Welcome to the shit show.
Joined
May 21, 2020
Member Number
876
Messages
371
Loc
Omaha, Ne “ish”
1200 sq ft garage. What hanging natural gas heater should I go with? Walls ceiling and garage doors are insulated.
 
No experience with garage heating, just homes. But I'd say 60k btu would probably work, 80k would be mo better.

Oh, and I've seen a lot of Reznor units over the years that were ancient and still worked fine.
 
We installed a Reznor 9yrs ago, only had to replace a sail switch on it once because the power went out mid cycle and fried it. Dam good unit, runs great even with all the paint infused dust stuck to every moving part of it.
 
if it is old enough to have a pilot light it'll probably be trouble free
 
I’ve been looking too and remember to Take the cost of vent pipe into consideration. The pipe for the mr heater is almost as much as the heater itself.

I’ve pretty much determined Reznor is the best, but it’s also the highest price.
it pulls combustion air from outside so it’s not sucking cold air into the shop while it’s running.

I still haven’t decided on one.
 
Why not 220V instead? No flash fire concern with flammable gas vapor and no vent needed.

Not sure how big the one my shop has but it will run you out of the 700 sqft first floor now that all the walls and the ceiling are insulated.
 
Why not 220V instead? No flash fire concern with flammable gas vapor and no vent needed.

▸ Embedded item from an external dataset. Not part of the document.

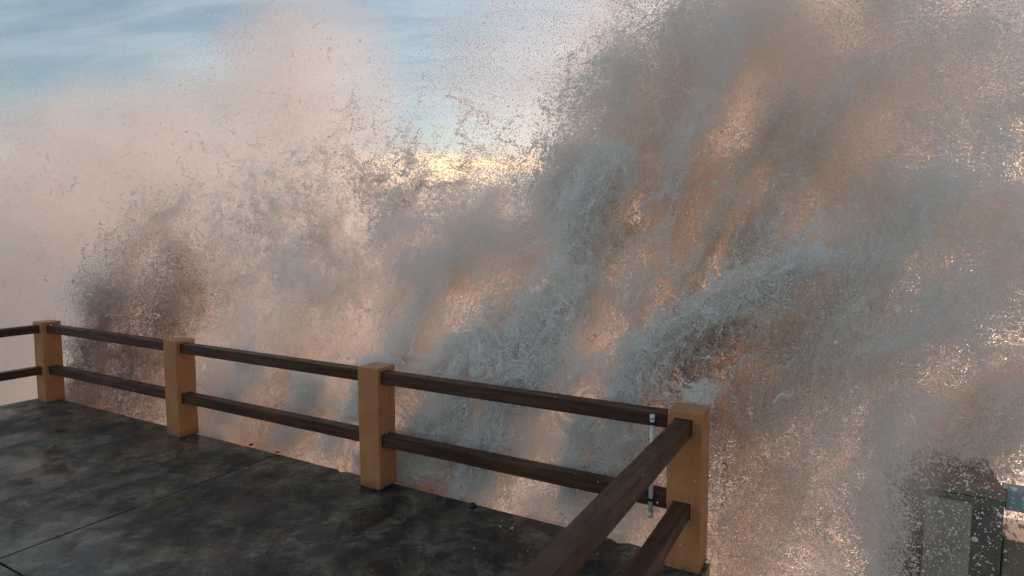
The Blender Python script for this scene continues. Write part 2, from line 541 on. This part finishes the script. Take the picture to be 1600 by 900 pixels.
def pebble(name, u, v, size, mat, seed, flat=0.5):
    s, n_ = g_at(u, v, 0.0)
    rnd = random.Random(seed)
    bm = bmesh.new()
    bmesh.ops.create_icosphere(bm, subdivisions=2, radius=1)
    ph = [rnd.uniform(0, 6) for _ in range(4)]
    for q in bm.verts:
        c = q.co
        k = 1 + 0.16 * math.sin(2.3 * c.x + ph[0]) + 0.13 * math.sin(3.1 * c.y + ph[1]) + 0.08 * math.sin(4 * c.z + ph[2])
        q.co = Vector((c.x * k * size, c.y * k * size * 0.7, (c.z * k + 0.85) * size * flat))
    bmesh.ops.rotate(bm, verts=bm.verts, cent=(0, 0, 0), matrix=Matrix.Rotation(ph[3], 3, 'Z'))
    return link(name, bm_mesh(name, bm, True), mat, None, (s, n_, 0.0))


tag(pebble('stone', 738, 793, 0.030, M_DARKSTONE, 1), 'flat black stone lying near the sea edge of the deck, right of the middle post', 'stone')
tag(pebble('stone', 433, 708, 0.016, M_DARKSTONE, 2), 'small black lump standing for the broken nick where the slab joint meets the deck edge', 'stone')  # this and the next: dark lumps added in place of nicks in the edge
tag(pebble('stone', 392, 696, 0.022, M_DARKSTONE, 3, .3), 'thin dark lump standing for a broken nick on the deck edge just left of the slab joint', 'stone')
tag(pebble('pebble', 800, 827, 0.013, M_PALESTONE, 4), 'largest white pebble of three near the black stone, the rightmost', 'pebble', 'pale pebbles on the deck')
tag(pebble('pebble', 782, 824, 0.010, M_PALESTONE, 5), 'white pebble in the middle of three near the black stone', 'pebble', 'pale pebbles on the deck')
tag(pebble('pebble', 784, 815, 0.006, M_PALESTONE, 6), 'tiny white pebble farthest back of three near the black stone', 'pebble', 'pale pebbles on the deck')
for k, (u, v, s_, lb) in enumerate([
        (695, 829, .006, 'tiny pale pebble to the left of the three white pebbles'),
        (741, 858, .007, 'tiny pale pebble on dark wet patch in front of the three white pebbles'),
        (205, 684, .007, 'tiny pale pebble on the deck left of the second post from the left'),
        (360, 710, .006, 'tiny pale pebble just behind the slab joint, right of the second post'),
        (457, 740, .006, 'tiny pale pebble in front of the slab joint near the deck edge'),
        (594, 795, .005, 'tiny pale pebble in front of the middle post foot'),
        (265, 761, .006, 'tiny pale pebble behind the slab joint, in front of the second post'),
        (934, 866, .007, 'tiny pale pebble under the diagonal rail near the corner post')]):
    tag(pebble('pebble', u, v, s_, M_PALESTONE, 20 + k), lb, 'pebble', 'tiny pale pebbles scattered on the deck')

# ------------------------------------------------------------------ spray
PERM = rng.permutation(256).astype(np.int32)
PERM = np.concatenate([PERM, PERM, PERM])
GR = rng.normal(size=(256, 3)).astype(np.float32)
GR /= np.linalg.norm(GR, axis=1)[:, None]


def perlin(p):
    """gradient noise, p (N,3) float32 -> about -1..1"""
    p = p.astype(np.float32)
    fl = np.floor(p)
    i0 = fl.astype(np.int32) & 255
    f = p - fl
    u = f * f * f * (f * (f * 6 - 15) + 10)
    out = 0
    for dx in (0, 1):
        wx = u[:, 0] if dx else 1 - u[:, 0]
        hx = PERM[i0[:, 0] + dx]
        for dy in (0, 1):
            wy = wx * (u[:, 1] if dy else 1 - u[:, 1])
            hy = PERM[hx + i0[:, 1] + dy]
            for dz in (0, 1):
                wz = wy * (u[:, 2] if dz else 1 - u[:, 2])
                gi = GR[PERM[hy + i0[:, 2] + dz] & 255]
                out = out + wz * ((f[:, 0] - dx) * gi[:, 0] + (f[:, 1] - dy) * gi[:, 1] + (f[:, 2] - dz) * gi[:, 2])
    return out * 1.7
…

Not sure how big the one my shop has but it will run you out of the 700 sqft first floor now that all the walls and the ceiling are insulated.
Electric heaters have the same issues with flammable gas.


I have a Mr. Heater 45k unit in my 400 sq ft garage, it works fine, it's noisy but it heats up pretty quick. Reznor and Modine are top tier but they cost way more, separated combustion is also awesome (more efficient) but again more expensive.

If you're only heating on the weekends, just get a cheap unit the ROI isn't there on the top tier ones...if you're always heating look into an actual furnace rather than a unit heater.